Wrong: Copying big company processes
Implementing full OKR frameworks, quarterly business reviews, and three-stage approval chains because large companies use them. These assume hundreds of employees and dedicated ops teams. [src4]
Correct: Scale-appropriate process
Use the simplest version that solves the actual problem. At 25 people, OKRs can be a spreadsheet reviewed monthly. Hiring approval is a Slack message. Upgrade only when the simple version stops working.
Wrong: Processes designed by non-executors
Having a consultant or manager document processes they do not personally execute. The documentation describes an idealized workflow that does not match reality.
Correct: Executor-authored documentation
The person who does the work documents the process.
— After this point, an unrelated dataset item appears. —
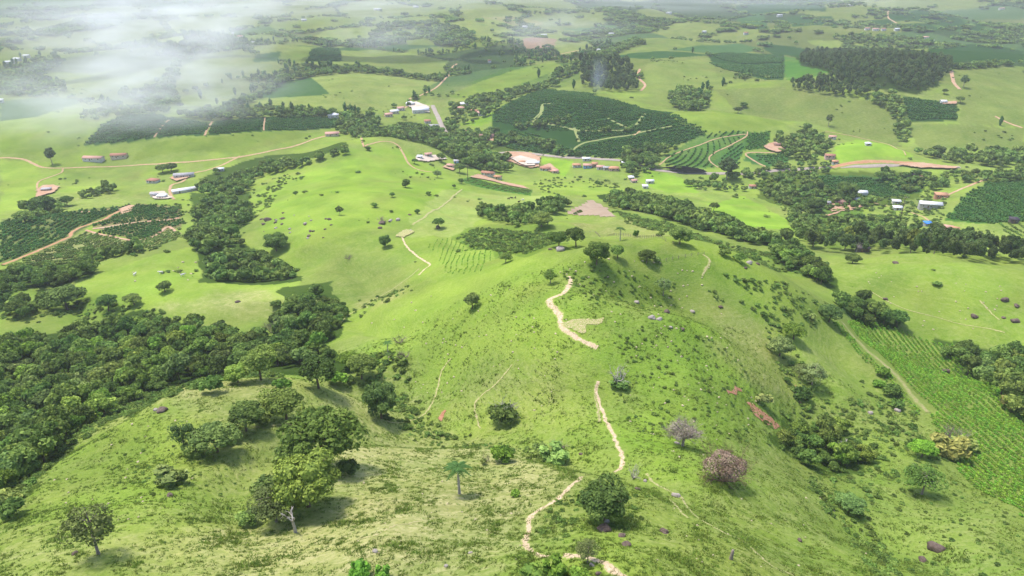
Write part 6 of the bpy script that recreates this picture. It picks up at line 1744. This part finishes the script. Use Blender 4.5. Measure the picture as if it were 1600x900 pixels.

The manager provides the template and review, but the content comes from the executor. [src6]
When This Matters
Use this recipe when the startup is experiencing scaling pain — things falling through cracks, inconsistent quality, slow onboarding, or too many meetings — and needs to determine which processes to formalize without killing speed. Most critical at the 15-25 person transition (where tribal knowledge stops working) and again at 40-60 people (where cross-functional coordination breaks down).